After bail is established, the accused is given some time to get a lawyer, financial assistance through Legal Aid Ontario, and review the ‘disclosure’ provided by the Crown. Disclosure is evidence collected by the police during its investigation, and it will include your videotaped statement from the police interview. You are not permitted to see the other evidence collected by the police, to prevent your own evidence from being influenced by it.

 

  1. Determination of whether the accused pleads ‘guilty’ or ‘not guilty’

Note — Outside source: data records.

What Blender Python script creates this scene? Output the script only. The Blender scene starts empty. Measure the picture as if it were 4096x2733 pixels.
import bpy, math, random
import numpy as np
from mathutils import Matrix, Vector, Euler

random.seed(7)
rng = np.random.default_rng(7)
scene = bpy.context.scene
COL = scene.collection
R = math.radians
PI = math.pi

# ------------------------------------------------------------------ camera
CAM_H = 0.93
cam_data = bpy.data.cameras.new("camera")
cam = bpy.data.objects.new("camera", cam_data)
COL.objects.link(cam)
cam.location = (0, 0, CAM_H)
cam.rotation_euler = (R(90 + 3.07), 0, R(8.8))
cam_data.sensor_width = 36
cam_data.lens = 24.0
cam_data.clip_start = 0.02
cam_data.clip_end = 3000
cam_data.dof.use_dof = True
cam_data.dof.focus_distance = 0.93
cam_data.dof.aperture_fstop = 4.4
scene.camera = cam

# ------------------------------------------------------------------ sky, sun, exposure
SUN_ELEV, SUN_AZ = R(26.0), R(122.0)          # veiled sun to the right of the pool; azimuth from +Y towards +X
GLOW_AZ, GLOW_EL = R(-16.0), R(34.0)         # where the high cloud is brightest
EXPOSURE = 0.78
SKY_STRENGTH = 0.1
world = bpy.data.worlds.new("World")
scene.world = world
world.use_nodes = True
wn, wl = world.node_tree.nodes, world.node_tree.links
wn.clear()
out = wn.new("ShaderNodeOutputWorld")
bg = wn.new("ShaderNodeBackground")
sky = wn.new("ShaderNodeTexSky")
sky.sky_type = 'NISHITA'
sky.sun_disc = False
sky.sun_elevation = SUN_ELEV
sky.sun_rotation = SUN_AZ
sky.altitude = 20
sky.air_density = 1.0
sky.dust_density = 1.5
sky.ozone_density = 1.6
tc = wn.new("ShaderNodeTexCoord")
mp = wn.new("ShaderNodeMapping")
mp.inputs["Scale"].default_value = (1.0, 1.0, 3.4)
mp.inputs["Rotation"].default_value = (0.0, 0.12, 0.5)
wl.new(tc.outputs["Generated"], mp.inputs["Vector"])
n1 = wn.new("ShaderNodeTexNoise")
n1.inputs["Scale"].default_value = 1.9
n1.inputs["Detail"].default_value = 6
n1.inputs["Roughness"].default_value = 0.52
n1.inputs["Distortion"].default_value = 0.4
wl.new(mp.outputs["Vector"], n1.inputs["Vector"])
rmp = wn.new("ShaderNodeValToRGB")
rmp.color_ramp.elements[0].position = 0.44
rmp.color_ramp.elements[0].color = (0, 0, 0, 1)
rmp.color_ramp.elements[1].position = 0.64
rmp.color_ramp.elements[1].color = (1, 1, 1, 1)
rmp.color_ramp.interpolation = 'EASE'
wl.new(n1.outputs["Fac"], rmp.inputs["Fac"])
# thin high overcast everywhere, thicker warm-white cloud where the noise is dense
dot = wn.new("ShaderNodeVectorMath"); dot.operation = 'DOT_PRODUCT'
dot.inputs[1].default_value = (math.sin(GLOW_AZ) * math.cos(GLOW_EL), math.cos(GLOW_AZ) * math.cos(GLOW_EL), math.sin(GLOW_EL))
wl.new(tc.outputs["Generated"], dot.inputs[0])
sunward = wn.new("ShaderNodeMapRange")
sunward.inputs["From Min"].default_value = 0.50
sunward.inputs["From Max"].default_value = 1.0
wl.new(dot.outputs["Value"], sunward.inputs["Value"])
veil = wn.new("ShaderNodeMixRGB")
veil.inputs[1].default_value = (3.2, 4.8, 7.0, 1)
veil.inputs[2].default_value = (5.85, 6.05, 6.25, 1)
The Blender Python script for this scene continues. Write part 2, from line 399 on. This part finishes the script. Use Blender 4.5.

It is not common for an accused to plead guilty to the charge of sexual assault. However, sometimes the Crown and defence lawyer negotiate a ‘plea agreement’, which can result in an exchange of the accused’s admission of guilt for a lower sentence. The Crown will likely consult you about this and take into consideration your wants and desires. However, the Crown can decide to make a plea agreement against your wishes.

 

  1. You testify at trial

You will be required to testify at the trial of the accused. The trial will either be heard before a judge alone or a judge and a jury. You can expect to wait potentially a year or more from the time your statement was given to the day you testify. The Crown will prepare you to testify but is restricted from going into too much detail due to the risk of new disclosures. It may take several days for the Crown and defence lawyer to complete their questions of you during your testimony at trial. The defence lawyer’s cross-examination will involve challenging your credibility and your reliability.

You will be recounting your traumatic story, which can be very difficult and may result in reliving the same feelings you felt when you were sexually assaulted. This is one reason that having mental health support during this process is critical to your well-being.

The defence lawyer will try to raise a ‘reasonable doubt’ in the mind of the judge or jury. To do that, the defence lawyer may suggest a narrative about you in an attempt to put your credibility and reliability into question. For example, they may suggest you have a ‘motive to fabricate.’ They may try to identify inconsistencies in your evidence, even in the peripheral detail. They may also rely on the fact that you did not behave in accordance with the behaviour expected of the ‘perfect victim’, as described above. These tactics may or may not harm your case, and they may be difficult to hear.

  1. A decision is made

After testifying at trial, you may or may not be allowed to watch the remainder of the trial, including closing arguments by the Crown and defence lawyer. When the Crown discusses that with you, you should indicate your wishes in that regard. Following the end of the trial, a judge will either make a decision regarding the accused’s guilt immediately or will delay providing a decision to a future date. The decision will either be communicated orally or in writing. Regardless, you will be advised of the decision usually by the Crown or a VWAP employee.

If there is a conviction (i.e. the judge or jury renders the accused ‘guilty’), a sentencing hearing will usually be held on a different date. At the sentencing hearing, you will be allowed to submit a victim impact statement and you will have the option to read it aloud. A VWAP employee or a lawyer you contact through ILA can help you with your victim impact statement. The decision on sentencing could be made on the same day as the sentencing hearing or delayed to a future date.

 

  1. The Crown or defence lawyer may appeal the decision

Decisions regarding conviction and regarding sentencing can both be challenged by the Crown or the defence lawyer through an appeal process. As a complainant, you do not have your own personal right of appeal and therefore do not have a say as to whether a decision should be appealed. You will be notified if there is an appeal, however, you will not be required to testify in the appeal process.

One possible outcome of an appeal is to have the matter sent back for a new trial. In that case, you may have to testify anew.

Regardless of the outcome at trial and sentencing, you should feel proud of yourself! Disclosing a sexual assault and participating in the criminal justice process is no easy feat. The outcomes are out of your control, but doing what is right, for the right reasons in the face of adversity is something of which to be proud.